I am actually currently writing a novel text editor, and I can guarantee you, my requirements mean that an AI cannot help me with that directly, because the underlying mechanisms I need don't exist yet. The AI is still helpful though when researching existing mechanisms, and to pinpoint why they don't work for me.

> AI is actually much better at writing low-level code than high-level code.

> If you tell it to create a simple CRUD application using existing libraries, it will output something that doesn't actually work.

If your low-level code is just a copy or adaptation of something existing, then yes, AI is really good at that. Something novel though, AI cannot help you much here.

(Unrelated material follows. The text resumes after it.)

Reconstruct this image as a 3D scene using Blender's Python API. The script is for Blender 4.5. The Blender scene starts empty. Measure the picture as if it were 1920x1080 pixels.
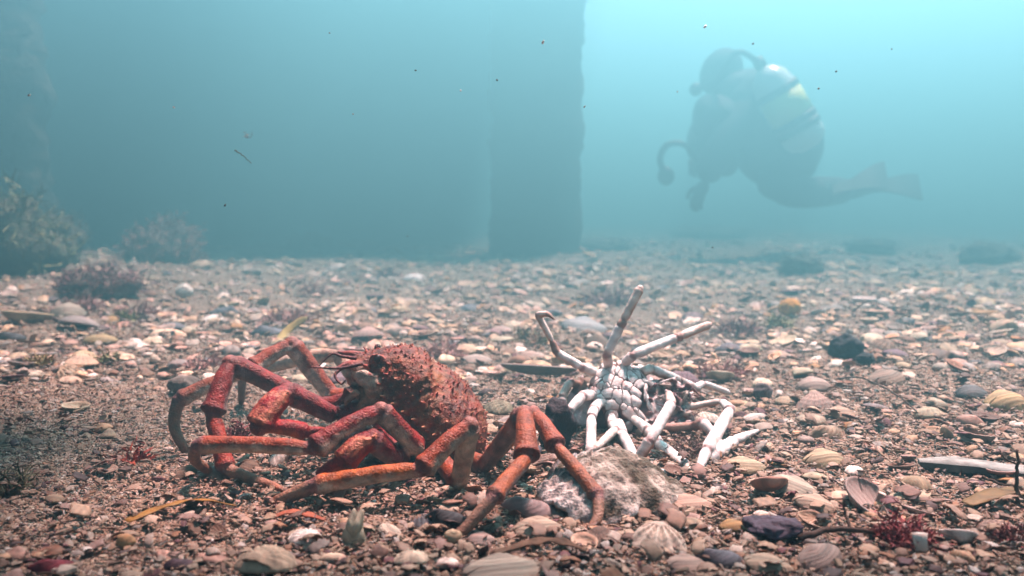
import bpy, bmesh, math, random
import numpy as np
from mathutils import Vector, Matrix, Quaternion, noise as mnoise
from mathutils.kdtree import KDTree
C = bpy.context.scene.collection
S = bpy.context.scene
rnd = random.Random(7)
rng = np.random.default_rng(11)
# ------------------------------------------------------------------ camera
CAM = Vector((0.0, 0.0, 0.20)); FPX = 1663.0; PITCH = math.radians(5.2)
cd = bpy.data.cameras.new('camera'); cam = bpy.data.objects.new('camera', cd); C.objects.link(cam)
cam.location = CAM; cam.rotation_euler = (math.radians(90) - PITCH, 0, 0)
cd.sensor_width = 36; cd.lens = 36 * FPX / 1920; cd.clip_start = 0.01; cd.clip_end = 300
cd.dof.use_dof = True; cd.dof.focus_distance = 0.70; cd.dof.aperture_fstop = 7.5
S.camera = cam
# ------------------------------------------------------------------ sky, sun, exposure
SUN_EL, SUN_AZ = math.radians(69), math.radians(36)      # azimuth from +Y (view direction) towards +X
SUN_COL = (1, .75, .81); EXPOSURE = 3.12
w = bpy.data.worlds.new('World'); S.world = w; w.use_nodes = True
nt = w.node_tree; bg = nt.nodes['Background']
sky = nt.nodes.new('ShaderNodeTexSky'); sky.sky_type = 'NISHITA'; sky.sun_disc = False
sky.sun_elevation = SUN_EL; sky.sun_rotation = SUN_AZ
nt.links.new(sky.outputs[0], bg.inputs[0]); bg.inputs[1].default_value = 0.05
sl = bpy.data.lights.new('sun', 'SUN'); sl.energy = 5; sl.angle = math.radians(9); sl.color = SUN_COL
so = bpy.data.objects.new('sun', sl); C.objects.link(so)
sd = Vector((math.sin(SUN_AZ)*math.cos(SUN_EL), math.cos(SUN_AZ)*math.cos(SUN_EL), math.sin(SUN_EL)))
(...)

On the other hand, simple CRUD applications will all be done by AI very soon. Probably not using existing libraries though, because these are crap.

But there is certainly a role for humans currently in high-level design, I agree with you here. But this high-level design crucially relies on your ability for low-level design, with the ability to imagine and then implement (possibly with the help of AI) the building blocks you need, not just reuse the ones that are there.




Existing libraries for writing CRUD apps are anything but crap.

If we can’t create special libraries that work well for common tasks then as a species we are too dumb.


Which ones are your favourite libraries, let's say for a TypeScript only code base?


You have to be pretty smart to even think of an idea that can't be done with existing building blocks.

It seems to show up more in hobby stuff, or in cutting edge projects.

I'm always excited whenever I see any kind of algorithm work, because it's such a novelty. Most everything I do is just a UI around a few libraries.


There is a world of difference between "can be done" and "can be done well". Existing building blocks typically is good for the former but often not the latter, or you have to exercise a good amount of judgement when piecing things together.


No AI needed. I use a custom code generator to generate 80% to 90% of the code I need in CRUD applications. And I can actually trust the code unlike code written by an AI.


Yes, indeed, that's what I would expect as well if I was in the business of CRUD applications.


If you feel like telling us about your novel approach to text editing, I'd like to hear it (or I'll just wait for the announcement post. That's cool too).